▶ _Your objective_
Copy every line, leaving nothing out and adding nothing.

##### Input material

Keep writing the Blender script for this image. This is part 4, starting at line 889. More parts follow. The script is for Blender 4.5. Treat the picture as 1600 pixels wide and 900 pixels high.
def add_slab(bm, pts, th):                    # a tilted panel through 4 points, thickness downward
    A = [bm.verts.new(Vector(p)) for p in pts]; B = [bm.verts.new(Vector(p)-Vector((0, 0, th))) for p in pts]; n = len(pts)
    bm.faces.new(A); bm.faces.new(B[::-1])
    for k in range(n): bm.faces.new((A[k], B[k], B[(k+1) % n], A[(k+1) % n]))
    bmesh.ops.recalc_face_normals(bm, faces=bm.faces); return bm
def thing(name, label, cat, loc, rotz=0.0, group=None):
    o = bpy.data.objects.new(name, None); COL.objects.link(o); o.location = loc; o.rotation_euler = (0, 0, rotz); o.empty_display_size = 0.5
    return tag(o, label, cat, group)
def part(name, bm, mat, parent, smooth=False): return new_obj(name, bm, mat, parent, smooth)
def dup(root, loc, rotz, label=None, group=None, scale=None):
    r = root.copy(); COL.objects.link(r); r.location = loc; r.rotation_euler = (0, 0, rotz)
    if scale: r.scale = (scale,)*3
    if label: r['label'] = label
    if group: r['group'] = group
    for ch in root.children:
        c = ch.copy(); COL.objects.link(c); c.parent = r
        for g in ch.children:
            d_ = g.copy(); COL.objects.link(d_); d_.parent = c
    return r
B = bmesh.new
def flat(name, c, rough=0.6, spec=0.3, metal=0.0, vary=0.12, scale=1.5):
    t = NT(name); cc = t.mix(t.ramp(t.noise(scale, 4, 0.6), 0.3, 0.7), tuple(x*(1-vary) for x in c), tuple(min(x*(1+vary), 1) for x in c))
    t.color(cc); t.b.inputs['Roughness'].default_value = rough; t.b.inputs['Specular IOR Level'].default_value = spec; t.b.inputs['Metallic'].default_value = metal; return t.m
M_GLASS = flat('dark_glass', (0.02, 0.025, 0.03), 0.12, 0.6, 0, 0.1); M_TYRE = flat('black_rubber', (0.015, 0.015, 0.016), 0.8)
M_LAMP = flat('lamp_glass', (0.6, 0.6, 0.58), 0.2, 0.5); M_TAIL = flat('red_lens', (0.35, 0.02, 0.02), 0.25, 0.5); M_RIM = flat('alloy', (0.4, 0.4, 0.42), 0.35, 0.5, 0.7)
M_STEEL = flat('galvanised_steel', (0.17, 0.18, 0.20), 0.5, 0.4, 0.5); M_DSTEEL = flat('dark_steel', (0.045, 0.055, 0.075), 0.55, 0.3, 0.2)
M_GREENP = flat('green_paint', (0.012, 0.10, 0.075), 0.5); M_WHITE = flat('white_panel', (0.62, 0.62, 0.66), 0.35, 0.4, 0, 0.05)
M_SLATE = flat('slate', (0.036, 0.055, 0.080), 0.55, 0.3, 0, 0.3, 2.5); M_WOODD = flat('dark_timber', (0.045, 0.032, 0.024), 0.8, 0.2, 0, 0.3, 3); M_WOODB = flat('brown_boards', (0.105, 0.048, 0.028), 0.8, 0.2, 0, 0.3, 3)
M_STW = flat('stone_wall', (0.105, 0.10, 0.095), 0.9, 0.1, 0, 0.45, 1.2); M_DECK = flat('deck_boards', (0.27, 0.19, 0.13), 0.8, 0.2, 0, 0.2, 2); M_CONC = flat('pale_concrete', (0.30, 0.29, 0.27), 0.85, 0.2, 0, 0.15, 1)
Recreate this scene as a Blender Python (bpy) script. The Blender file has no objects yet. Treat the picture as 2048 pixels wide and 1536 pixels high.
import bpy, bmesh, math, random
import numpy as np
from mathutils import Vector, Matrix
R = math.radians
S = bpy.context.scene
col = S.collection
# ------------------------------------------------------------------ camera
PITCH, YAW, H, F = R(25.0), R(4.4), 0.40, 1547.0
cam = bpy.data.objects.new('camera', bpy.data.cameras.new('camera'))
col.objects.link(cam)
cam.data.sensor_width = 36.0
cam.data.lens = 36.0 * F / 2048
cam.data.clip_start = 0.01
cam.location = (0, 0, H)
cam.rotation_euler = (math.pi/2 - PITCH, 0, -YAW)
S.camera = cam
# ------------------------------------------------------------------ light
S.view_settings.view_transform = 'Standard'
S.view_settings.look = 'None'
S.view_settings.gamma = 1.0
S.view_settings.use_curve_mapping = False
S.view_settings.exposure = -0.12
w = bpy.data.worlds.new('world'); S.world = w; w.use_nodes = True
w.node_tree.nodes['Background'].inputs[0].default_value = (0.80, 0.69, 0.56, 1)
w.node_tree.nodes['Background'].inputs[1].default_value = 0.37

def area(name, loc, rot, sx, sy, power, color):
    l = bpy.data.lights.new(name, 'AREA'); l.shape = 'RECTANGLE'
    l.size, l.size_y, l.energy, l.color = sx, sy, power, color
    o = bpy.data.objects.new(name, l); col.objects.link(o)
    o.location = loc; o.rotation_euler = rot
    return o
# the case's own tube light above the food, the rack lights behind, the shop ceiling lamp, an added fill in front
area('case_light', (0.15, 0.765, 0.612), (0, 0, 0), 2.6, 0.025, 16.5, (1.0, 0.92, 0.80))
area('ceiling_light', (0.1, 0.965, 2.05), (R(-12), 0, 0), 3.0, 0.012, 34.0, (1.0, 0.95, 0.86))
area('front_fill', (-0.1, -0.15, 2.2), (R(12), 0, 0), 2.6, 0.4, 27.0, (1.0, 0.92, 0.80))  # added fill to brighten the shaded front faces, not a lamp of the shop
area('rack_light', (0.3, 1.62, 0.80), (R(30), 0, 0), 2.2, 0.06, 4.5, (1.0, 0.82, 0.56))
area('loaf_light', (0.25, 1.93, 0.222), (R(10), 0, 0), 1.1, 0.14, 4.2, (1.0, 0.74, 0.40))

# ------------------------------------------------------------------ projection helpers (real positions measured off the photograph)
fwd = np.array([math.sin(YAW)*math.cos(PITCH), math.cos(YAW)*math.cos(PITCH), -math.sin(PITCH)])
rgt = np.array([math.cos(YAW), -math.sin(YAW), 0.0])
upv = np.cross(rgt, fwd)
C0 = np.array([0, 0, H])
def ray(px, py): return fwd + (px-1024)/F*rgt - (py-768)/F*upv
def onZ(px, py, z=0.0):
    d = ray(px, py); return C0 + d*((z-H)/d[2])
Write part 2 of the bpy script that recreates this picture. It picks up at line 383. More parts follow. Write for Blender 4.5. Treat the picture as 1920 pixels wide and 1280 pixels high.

##########

▶ _Response to this exercise_
Keep writing the Blender script for this image. This is part 4, starting at line 889. More parts follow. The script is for Blender 4.5. Treat the picture as 1600 pixels wide and 900 pixels high.
def add_slab(bm, pts, th):                    # a tilted panel through 4 points, thickness downward
    A = [bm.verts.new(Vector(p)) for p in pts]; B = [bm.verts.new(Vector(p)-Vector((0, 0, th))) for p in pts]; n = len(pts)
    bm.faces.new(A); bm.faces.new(B[::-1])
    for k in range(n): bm.faces.new((A[k], B[k], B[(k+1) % n], A[(k+1) % n]))
    bmesh.ops.recalc_face_normals(bm, faces=bm.faces); return bm
def thing(name, label, cat, loc, rotz=0.0, group=None):
    o = bpy.data.objects.new(name, None); COL.objects.link(o); o.location = loc; o.rotation_euler = (0, 0, rotz); o.empty_display_size = 0.5
    return tag(o, label, cat, group)
def part(name, bm, mat, parent, smooth=False): return new_obj(name, bm, mat, parent, smooth)
def dup(root, loc, rotz, label=None, group=None, scale=None):
    r = root.copy(); COL.objects.link(r); r.location = loc; r.rotation_euler = (0, 0, rotz)
    if scale: r.scale = (scale,)*3
    if label: r['label'] = label
    if group: r['group'] = group
    for ch in root.children:
        c = ch.copy(); COL.objects.link(c); c.parent = r
        for g in ch.children:
            d_ = g.copy(); COL.objects.link(d_); d_.parent = c
    return r
B = bmesh.new
def flat(name, c, rough=0.6, spec=0.3, metal=0.0, vary=0.12, scale=1.5):
    t = NT(name); cc = t.mix(t.ramp(t.noise(scale, 4, 0.6), 0.3, 0.7), tuple(x*(1-vary) for x in c), tuple(min(x*(1+vary), 1) for x in c))
    t.color(cc); t.b.inputs['Roughness'].default_value = rough; t.b.inputs['Specular IOR Level'].default_value = spec; t.b.inputs['Metallic'].default_value = metal; return t.m
M_GLASS = flat('dark_glass', (0.02, 0.025, 0.03), 0.12, 0.6, 0, 0.1); M_TYRE = flat('black_rubber', (0.015, 0.015, 0.016), 0.8)
M_LAMP = flat('lamp_glass', (0.6, 0.6, 0.58), 0.2, 0.5); M_TAIL = flat('red_lens', (0.35, 0.02, 0.02), 0.25, 0.5); M_RIM = flat('alloy', (0.4, 0.4, 0.42), 0.35, 0.5, 0.7)
M_STEEL = flat('galvanised_steel', (0.17, 0.18, 0.20), 0.5, 0.4, 0.5); M_DSTEEL = flat('dark_steel', (0.045, 0.055, 0.075), 0.55, 0.3, 0.2)
M_GREENP = flat('green_paint', (0.012, 0.10, 0.075), 0.5); M_WHITE = flat('white_panel', (0.62, 0.62, 0.66), 0.35, 0.4, 0, 0.05)
M_SLATE = flat('slate', (0.036, 0.055, 0.080), 0.55, 0.3, 0, 0.3, 2.5); M_WOODD = flat('dark_timber', (0.045, 0.032, 0.024), 0.8, 0.2, 0, 0.3, 3); M_WOODB = flat('brown_boards', (0.105, 0.048, 0.028), 0.8, 0.2, 0, 0.3, 3)
M_STW = flat('stone_wall', (0.105, 0.10, 0.095), 0.9, 0.1, 0, 0.45, 1.2); M_DECK = flat('deck_boards', (0.27, 0.19, 0.13), 0.8, 0.2, 0, 0.2, 2); M_CONC = flat('pale_concrete', (0.30, 0.29, 0.27), 0.85, 0.2, 0, 0.15, 1)
Recreate this scene as a Blender Python (bpy) script. The Blender file has no objects yet. Treat the picture as 2048 pixels wide and 1536 pixels high.
import bpy, bmesh, math, random
import numpy as np
from mathutils import Vector, Matrix
R = math.radians
S = bpy.context.scene
col = S.collection
# ------------------------------------------------------------------ camera
PITCH, YAW, H, F = R(25.0), R(4.4), 0.40, 1547.0
cam = bpy.data.objects.new('camera', bpy.data.cameras.new('camera'))
col.objects.link(cam)
cam.data.sensor_width = 36.0
cam.data.lens = 36.0 * F / 2048
cam.data.clip_start = 0.01
cam.location = (0, 0, H)
cam.rotation_euler = (math.pi/2 - PITCH, 0, -YAW)
S.camera = cam
# ------------------------------------------------------------------ light
S.view_settings.view_transform = 'Standard'
S.view_settings.look = 'None'
S.view_settings.gamma = 1.0
S.view_settings.use_curve_mapping = False
S.view_settings.exposure = -0.12
w = bpy.data.worlds.new('world'); S.world = w; w.use_nodes = True
w.node_tree.nodes['Background'].inputs[0].default_value = (0.80, 0.69, 0.56, 1)
w.node_tree.nodes['Background'].inputs[1].default_value = 0.37

def area(name, loc, rot, sx, sy, power, color):
    l = bpy.data.lights.new(name, 'AREA'); l.shape = 'RECTANGLE'
    l.size, l.size_y, l.energy, l.color = sx, sy, power, color
    o = bpy.data.objects.new(name, l); col.objects.link(o)
    o.location = loc; o.rotation_euler = rot
    return o
# the case's own tube light above the food, the rack lights behind, the shop ceiling lamp, an added fill in front
area('case_light', (0.15, 0.765, 0.612), (0, 0, 0), 2.6, 0.025, 16.5, (1.0, 0.92, 0.80))
area('ceiling_light', (0.1, 0.965, 2.05), (R(-12), 0, 0), 3.0, 0.012, 34.0, (1.0, 0.95, 0.86))
area('front_fill', (-0.1, -0.15, 2.2), (R(12), 0, 0), 2.6, 0.4, 27.0, (1.0, 0.92, 0.80))  # added fill to brighten the shaded front faces, not a lamp of the shop
area('rack_light', (0.3, 1.62, 0.80), (R(30), 0, 0), 2.2, 0.06, 4.5, (1.0, 0.82, 0.56))
area('loaf_light', (0.25, 1.93, 0.222), (R(10), 0, 0), 1.1, 0.14, 4.2, (1.0, 0.74, 0.40))

# ------------------------------------------------------------------ projection helpers (real positions measured off the photograph)
fwd = np.array([math.sin(YAW)*math.cos(PITCH), math.cos(YAW)*math.cos(PITCH), -math.sin(PITCH)])
rgt = np.array([math.cos(YAW), -math.sin(YAW), 0.0])
upv = np.cross(rgt, fwd)
C0 = np.array([0, 0, H])
def ray(px, py): return fwd + (px-1024)/F*rgt - (py-768)/F*upv
def onZ(px, py, z=0.0):
    d = ray(px, py); return C0 + d*((z-H)/d[2])
Write part 2 of the bpy script that recreates this picture. It picks up at line 383. More parts follow. Write for Blender 4.5. Treat the picture as 1920 pixels wide and 1280 pixels high.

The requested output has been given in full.